Dwight Jacobs October Arkansas

Freshman Dwight Jacobs celebrates with his teammates during an October home game against Central Arkansas.

The Missouri State football team signed 18 players in the early signing period on Dec. 16. Head coach Bobby Petrino’s first recruiting class at MSU has talented players at every position on the field. 

As well as they performed in the shortened fall season, there were holes in the MSU roster. Petrino said he wanted to prioritize filling those holes in the early signing period. 

“Our emphasis going in (to the early signing period) on the offensive side of the ball was offensive line,” Petrino said in a press conference in December. “We wanted to get bigger, faster and more physical there.”

Petrino added that the program signed some versatile running backs who not only are good runners but good blockers and receivers as well. 

Defensively, the focus was to improve the linebacking core. 

“I thought we did a really nice job there,” Petrino said. “We got three guys that have speed and explosion, and really, all three of them can play any of the spots.”

The spots Petrino referred to are the mike, sam and will linebacker. The mike linebacker is the middle linebacker, and the sam and will linebackers play to the strength and weakness of the offensive formation respectively. 

Petrino and his staff also drew in some Division I Football Bowl Series transfers in the early signing period. 

Here’s a look at some of the recruits and what they’ve accomplished.


Udoka Ezeani, LB, Richmond, Texas 

Ezenai, standing 6-foot-2-inches and weighing 207 pounds, played outside linebacker at Foster High in Richmond, Texas.
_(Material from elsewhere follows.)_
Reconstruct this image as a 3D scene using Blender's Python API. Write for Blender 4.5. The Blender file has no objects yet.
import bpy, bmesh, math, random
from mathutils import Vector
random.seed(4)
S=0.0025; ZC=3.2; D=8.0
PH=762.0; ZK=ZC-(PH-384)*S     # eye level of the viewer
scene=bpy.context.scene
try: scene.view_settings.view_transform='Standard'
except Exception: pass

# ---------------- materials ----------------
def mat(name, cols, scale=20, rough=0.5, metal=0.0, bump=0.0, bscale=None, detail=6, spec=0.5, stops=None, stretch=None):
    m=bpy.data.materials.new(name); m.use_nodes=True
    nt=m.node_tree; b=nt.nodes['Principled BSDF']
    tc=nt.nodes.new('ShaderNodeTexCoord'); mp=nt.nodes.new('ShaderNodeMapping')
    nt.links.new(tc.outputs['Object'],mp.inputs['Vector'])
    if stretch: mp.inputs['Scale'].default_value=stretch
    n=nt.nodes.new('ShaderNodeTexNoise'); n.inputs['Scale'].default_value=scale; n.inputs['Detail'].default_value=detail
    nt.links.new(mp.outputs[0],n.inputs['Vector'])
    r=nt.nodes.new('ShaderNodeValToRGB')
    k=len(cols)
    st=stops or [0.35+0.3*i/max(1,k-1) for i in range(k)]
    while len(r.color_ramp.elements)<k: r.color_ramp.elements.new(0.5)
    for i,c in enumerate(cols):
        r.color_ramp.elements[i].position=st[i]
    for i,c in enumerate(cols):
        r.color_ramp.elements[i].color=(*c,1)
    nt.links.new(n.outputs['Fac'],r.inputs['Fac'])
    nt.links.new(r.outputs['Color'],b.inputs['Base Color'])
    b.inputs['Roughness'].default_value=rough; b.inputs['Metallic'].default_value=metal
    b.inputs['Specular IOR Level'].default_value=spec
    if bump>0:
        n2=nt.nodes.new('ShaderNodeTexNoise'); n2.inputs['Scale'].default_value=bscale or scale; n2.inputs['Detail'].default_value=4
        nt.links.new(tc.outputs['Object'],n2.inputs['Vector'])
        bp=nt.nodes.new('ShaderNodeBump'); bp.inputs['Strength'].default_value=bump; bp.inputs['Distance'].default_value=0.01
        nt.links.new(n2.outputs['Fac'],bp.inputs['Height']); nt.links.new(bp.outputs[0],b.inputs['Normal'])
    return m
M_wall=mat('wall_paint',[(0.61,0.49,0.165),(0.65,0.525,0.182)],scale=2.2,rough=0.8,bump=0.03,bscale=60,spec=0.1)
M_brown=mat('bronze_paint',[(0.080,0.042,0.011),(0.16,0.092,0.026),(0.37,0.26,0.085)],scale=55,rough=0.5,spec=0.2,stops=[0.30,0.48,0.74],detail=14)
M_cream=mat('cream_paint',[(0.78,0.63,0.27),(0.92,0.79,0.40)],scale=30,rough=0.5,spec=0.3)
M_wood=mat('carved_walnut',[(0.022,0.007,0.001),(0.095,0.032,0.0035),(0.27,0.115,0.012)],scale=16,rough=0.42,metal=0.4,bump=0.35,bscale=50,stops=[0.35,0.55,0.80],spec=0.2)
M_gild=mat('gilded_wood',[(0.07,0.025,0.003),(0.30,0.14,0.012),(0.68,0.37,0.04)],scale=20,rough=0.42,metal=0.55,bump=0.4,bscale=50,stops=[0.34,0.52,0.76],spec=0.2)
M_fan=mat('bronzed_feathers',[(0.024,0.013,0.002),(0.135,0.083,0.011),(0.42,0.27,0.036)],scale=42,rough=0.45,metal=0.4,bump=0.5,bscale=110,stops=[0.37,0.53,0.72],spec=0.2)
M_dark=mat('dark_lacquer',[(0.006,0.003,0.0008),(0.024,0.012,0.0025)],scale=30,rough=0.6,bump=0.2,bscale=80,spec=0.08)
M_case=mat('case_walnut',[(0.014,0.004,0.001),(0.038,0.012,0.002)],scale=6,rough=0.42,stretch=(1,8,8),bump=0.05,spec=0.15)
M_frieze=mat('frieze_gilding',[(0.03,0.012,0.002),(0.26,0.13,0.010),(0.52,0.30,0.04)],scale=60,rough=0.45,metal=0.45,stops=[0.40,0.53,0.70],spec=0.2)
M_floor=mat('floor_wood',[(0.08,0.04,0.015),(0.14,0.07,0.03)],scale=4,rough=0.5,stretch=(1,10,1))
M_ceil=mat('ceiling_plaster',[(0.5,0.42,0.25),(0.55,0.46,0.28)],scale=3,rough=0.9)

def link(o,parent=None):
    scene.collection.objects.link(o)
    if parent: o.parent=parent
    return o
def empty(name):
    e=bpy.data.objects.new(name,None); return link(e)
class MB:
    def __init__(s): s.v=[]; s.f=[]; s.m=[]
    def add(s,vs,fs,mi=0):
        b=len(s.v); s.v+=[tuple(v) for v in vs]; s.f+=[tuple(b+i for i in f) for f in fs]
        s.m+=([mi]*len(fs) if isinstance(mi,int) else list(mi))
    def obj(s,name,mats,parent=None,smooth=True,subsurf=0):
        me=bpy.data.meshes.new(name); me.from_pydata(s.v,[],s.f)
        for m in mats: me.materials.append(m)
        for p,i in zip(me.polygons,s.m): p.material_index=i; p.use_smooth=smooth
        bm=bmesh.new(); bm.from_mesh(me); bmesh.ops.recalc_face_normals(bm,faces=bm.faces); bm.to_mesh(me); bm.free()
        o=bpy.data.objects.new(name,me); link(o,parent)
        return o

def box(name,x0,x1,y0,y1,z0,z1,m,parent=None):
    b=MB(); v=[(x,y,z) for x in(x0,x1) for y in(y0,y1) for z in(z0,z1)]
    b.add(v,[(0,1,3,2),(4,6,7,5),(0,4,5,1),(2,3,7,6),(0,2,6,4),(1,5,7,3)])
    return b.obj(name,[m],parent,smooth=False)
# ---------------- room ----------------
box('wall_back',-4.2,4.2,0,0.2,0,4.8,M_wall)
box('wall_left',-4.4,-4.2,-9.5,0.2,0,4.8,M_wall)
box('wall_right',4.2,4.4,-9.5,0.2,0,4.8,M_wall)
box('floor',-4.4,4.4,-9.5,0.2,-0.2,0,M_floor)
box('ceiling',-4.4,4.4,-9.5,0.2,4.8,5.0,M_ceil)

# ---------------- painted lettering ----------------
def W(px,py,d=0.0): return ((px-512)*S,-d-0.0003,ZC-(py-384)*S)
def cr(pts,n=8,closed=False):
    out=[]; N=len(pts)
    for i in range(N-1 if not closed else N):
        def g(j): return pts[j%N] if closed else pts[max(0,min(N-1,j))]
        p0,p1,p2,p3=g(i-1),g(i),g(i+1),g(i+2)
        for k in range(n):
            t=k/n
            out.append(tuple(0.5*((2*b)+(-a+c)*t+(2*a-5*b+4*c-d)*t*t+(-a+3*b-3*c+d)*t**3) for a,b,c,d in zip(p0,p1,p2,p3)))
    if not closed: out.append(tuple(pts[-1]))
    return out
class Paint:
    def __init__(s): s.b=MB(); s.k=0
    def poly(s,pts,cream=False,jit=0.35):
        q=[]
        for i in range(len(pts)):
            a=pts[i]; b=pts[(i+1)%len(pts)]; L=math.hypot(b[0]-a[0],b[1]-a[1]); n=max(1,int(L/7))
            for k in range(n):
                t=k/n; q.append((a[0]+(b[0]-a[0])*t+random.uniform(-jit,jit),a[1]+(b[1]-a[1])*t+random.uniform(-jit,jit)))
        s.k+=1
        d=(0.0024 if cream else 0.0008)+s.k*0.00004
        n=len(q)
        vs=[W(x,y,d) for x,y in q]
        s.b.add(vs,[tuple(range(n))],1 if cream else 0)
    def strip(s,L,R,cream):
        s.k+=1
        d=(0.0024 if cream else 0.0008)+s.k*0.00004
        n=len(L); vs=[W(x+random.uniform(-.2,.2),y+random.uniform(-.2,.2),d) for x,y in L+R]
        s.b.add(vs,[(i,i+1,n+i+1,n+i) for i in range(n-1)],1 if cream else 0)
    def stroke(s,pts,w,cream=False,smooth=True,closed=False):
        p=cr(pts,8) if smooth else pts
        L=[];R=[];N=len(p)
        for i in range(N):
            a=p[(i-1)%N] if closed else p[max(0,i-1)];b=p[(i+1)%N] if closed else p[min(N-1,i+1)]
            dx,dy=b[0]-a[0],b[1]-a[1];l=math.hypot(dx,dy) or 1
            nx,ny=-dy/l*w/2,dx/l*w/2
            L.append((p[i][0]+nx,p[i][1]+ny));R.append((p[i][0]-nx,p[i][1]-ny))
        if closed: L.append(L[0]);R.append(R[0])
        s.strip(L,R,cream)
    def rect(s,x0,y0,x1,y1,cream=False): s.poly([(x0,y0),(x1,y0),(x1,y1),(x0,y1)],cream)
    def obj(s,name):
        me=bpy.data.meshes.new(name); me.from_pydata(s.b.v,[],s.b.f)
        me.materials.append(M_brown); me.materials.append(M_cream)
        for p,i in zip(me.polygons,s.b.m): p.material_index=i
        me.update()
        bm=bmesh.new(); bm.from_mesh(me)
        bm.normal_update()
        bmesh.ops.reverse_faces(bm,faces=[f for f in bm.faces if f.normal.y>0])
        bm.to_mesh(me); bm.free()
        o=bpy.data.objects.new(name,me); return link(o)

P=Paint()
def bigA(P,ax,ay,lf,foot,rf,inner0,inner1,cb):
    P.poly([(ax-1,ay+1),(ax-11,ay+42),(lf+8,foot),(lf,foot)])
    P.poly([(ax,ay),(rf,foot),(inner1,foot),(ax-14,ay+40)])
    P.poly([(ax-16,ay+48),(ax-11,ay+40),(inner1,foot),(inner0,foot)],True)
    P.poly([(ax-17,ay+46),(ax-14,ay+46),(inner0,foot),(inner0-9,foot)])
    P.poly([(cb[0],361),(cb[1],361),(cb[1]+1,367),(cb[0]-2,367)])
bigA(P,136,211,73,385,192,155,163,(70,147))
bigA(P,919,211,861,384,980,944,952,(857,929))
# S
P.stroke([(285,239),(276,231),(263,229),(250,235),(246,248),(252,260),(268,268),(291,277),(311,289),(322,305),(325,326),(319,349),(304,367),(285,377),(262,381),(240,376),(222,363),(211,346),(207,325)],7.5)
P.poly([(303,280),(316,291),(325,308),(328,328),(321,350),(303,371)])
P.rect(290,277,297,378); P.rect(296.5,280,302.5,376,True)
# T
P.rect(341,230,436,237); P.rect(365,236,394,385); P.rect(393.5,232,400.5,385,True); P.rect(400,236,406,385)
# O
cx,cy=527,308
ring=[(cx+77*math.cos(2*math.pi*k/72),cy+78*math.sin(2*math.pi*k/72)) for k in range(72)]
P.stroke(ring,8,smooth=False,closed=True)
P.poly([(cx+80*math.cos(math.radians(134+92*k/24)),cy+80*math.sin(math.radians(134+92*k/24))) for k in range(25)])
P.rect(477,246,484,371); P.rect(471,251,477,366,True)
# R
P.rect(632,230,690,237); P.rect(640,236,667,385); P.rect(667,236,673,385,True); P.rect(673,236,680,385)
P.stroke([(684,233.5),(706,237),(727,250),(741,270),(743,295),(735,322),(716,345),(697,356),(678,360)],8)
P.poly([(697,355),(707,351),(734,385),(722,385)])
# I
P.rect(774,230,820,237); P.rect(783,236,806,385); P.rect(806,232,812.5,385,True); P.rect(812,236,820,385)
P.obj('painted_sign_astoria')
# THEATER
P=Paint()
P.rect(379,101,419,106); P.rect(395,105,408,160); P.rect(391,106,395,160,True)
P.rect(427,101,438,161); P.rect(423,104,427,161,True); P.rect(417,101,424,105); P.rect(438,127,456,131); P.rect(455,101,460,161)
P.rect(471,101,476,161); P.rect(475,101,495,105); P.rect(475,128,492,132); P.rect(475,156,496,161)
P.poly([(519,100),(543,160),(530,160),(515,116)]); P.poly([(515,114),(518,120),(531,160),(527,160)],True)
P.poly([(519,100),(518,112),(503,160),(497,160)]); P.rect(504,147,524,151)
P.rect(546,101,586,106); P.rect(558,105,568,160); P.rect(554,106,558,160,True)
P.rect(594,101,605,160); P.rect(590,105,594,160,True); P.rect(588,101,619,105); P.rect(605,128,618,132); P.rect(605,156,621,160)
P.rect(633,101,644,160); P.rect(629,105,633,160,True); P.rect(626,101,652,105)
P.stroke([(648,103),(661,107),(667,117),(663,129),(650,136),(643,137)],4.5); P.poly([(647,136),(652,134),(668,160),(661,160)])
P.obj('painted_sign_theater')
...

He consistently tackled the ball carrier in the backfield and showed elite closing speed and acceleration when the play was away from him. Ezenai led Foster to an 8-2 record in the 2020 season. He also attended the Rivals Elite Camp in February. 


Sean Fitzgerald, OL, Coastal Carolina

The 6-foot-2-inch, 290-pound senior spent his 2017 season at Michigan University before transferring to Coastal Carolina in 2018. Fitzgerald saw action in 24 games in the 2018 and 2019 seasons. He entered the 2020 season as the Chanticleers backup guard. He was a four-year starter and a two-time all-state selection at Mt. Pleasant Senior High in Mt. Pleasant, Michigan. Fitzgerald’s transfer adds seniority and Football Bowl Series experience to the Bears’ offensive line. 


Kyriq McDonald, DB, Cincinnati 

McDonald fits perfectly into defensive coordinator Ryan Beard’s gameplan. McDonald is a versatile player who played boundary and nickel corner. McDonald redshirted as a freshman and spent the 2017 and 2018 seasons at Alabama University. He saw action in 11 games and was named Special Teams Player of the Week twice by the Crimson Tide coaching staff. McDonald showed great ball skills and elite special team potential as a junior and senior at James Clemens High in Huntsville, Alabama where he tallied 11 interceptions and five blocked punts. McDonald transferred to Cincinnati in the 2019 season where he played safety and nickel corner, which only adds to his versatility. He could prove to be a  useful tool in the MSU secondary. 


Offensive Line

MSU’s offensive line had issues in the shortened fall season. They allowed the opposing team to consistently pressure the quarterback and were the most penalized position on the team. However, Petrino and his staff achieved their goal of bolstering the offensive line during the early signing period.  

The staff signed seven players that can fill any position along the offensive line. Freshmen Brett Harris and Mark Hutchison have the potential to be building blocks among the offensive line, and players like Coastal Carolina transfer senior Sean Fitzgerald and Riverside City College transfer sophomore Ryan Suliafu could become immediate difference makers at their positions. 

Overall, the 18 player early signing class included three linebackers, seven offensive linemen, three running backs, a tight end, a defensive lineman, a wide receiver and a pair of defensive backs.